The 'fatus' of East Timor: stratigraphy and structure

[Truncated] Timor Island, situated approximately 600 km north of northwest Australia, is the orogenic product of the collision of the northern edge of the Australian continental plate with the Banda volcanic arc. Collision has produced a complex fold and thrust belt comprising rocks of the Australian continental margin, rocks of Asiatic affinity, and more recent synorogenic deposits. East Timor occupies the eastern half of Timor Island.

Across Timor Island, a strike-parallel chain of steep-sided limestone massifs, known locally as ‘fatus’, form high peaks in both East and West Timor. Despite many early workers observing most ‘fatu’ limestones to be dominantly Triassic in age, most modern literature follows the reconnaissance mapping of Audley-Charles (1968) in interpreting the fatus of East Timor as coherent blocks of Miocene limestone. This study is based on 6 months of detailed field mapping on and around the major fatus of East Timor, including: Mount Mundo Perdido, Mount Laritame, the Builo Range, Mount Bibileu, the Paitchau Range and Lake Iralalaru region, the Matebian Range, Mount Taroman, Mount Loelako, the Saburai Range and the greater Maliana basin region.

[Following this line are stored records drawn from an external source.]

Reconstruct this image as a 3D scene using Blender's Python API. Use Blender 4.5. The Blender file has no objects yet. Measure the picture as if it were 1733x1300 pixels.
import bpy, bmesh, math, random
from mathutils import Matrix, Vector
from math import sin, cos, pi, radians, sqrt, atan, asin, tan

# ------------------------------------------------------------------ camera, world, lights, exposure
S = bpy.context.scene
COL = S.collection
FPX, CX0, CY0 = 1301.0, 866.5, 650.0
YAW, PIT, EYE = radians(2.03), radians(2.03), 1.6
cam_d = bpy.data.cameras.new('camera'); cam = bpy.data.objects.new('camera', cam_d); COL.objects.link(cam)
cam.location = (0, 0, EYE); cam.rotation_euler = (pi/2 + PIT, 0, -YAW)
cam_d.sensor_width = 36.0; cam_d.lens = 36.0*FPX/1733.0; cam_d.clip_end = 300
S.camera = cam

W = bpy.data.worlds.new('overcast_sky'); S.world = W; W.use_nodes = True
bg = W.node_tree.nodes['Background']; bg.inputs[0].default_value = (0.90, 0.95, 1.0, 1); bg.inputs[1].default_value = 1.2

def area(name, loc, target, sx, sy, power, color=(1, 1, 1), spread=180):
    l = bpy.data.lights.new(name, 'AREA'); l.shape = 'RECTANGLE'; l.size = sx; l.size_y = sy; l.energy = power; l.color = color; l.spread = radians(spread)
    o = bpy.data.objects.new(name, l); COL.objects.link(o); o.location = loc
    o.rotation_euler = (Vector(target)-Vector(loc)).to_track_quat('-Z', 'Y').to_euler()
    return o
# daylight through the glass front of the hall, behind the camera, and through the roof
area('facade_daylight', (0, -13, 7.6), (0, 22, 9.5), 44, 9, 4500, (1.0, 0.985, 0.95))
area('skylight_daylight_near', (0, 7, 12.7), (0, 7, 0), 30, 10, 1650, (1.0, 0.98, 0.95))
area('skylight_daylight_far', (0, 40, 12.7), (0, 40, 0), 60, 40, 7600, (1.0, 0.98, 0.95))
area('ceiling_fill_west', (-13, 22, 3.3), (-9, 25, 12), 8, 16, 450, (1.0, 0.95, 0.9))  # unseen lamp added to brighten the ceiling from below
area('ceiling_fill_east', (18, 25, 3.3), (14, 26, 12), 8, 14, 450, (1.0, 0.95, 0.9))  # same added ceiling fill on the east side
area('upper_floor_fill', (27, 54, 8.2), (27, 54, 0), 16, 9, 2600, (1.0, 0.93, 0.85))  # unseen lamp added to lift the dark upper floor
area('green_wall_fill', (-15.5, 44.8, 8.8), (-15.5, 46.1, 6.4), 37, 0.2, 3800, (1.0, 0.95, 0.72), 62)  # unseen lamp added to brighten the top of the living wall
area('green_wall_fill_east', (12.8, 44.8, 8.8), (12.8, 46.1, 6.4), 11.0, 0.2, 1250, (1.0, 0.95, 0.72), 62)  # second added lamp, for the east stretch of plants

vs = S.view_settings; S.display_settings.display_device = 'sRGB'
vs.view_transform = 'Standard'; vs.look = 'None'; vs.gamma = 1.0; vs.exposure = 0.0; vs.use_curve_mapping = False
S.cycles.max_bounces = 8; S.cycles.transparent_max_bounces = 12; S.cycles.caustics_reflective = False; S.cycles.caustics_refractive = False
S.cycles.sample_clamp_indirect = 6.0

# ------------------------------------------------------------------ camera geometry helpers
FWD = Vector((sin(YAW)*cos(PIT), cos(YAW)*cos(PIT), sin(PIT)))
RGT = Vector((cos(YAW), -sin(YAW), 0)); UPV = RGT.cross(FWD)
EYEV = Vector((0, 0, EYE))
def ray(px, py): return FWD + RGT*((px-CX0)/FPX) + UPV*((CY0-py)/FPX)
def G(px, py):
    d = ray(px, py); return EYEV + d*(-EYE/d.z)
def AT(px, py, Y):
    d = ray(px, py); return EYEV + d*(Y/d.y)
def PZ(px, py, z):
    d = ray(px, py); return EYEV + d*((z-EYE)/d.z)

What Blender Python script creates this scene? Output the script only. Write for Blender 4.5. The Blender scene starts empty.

Findings from this study differ markedly with most current stratigraphic and structural interpretations of the fatus. The central regions of all fatus studied are observed to comprise either Late Triassic or Early Jurassic shallow water limestones of Australian affinity, associated with a complex range of other lithologies including Triassic-Jurassic interior-rift basin deposits, Cretaceous to Oligocene pelagites, limestones and volcanics of Asiatic affinity, and Plio- Pleistocene synorogenic deposits.

Detailed structural mapping shows that the fatus of East Timor are dominated by recent, high angle, oblique-slip and strike-slip faults present at all scales, that have been active into the Pleistocene and control the present-day topography. The fault architecture and stratigraphic distributions in the study areas are comparable to pop-up structures and pull-apart basins developed at restraining and releasing bends or step-overs in zones of strike-slip, both in scaled sandbox models, and strike-slip systems elsewhere in the world.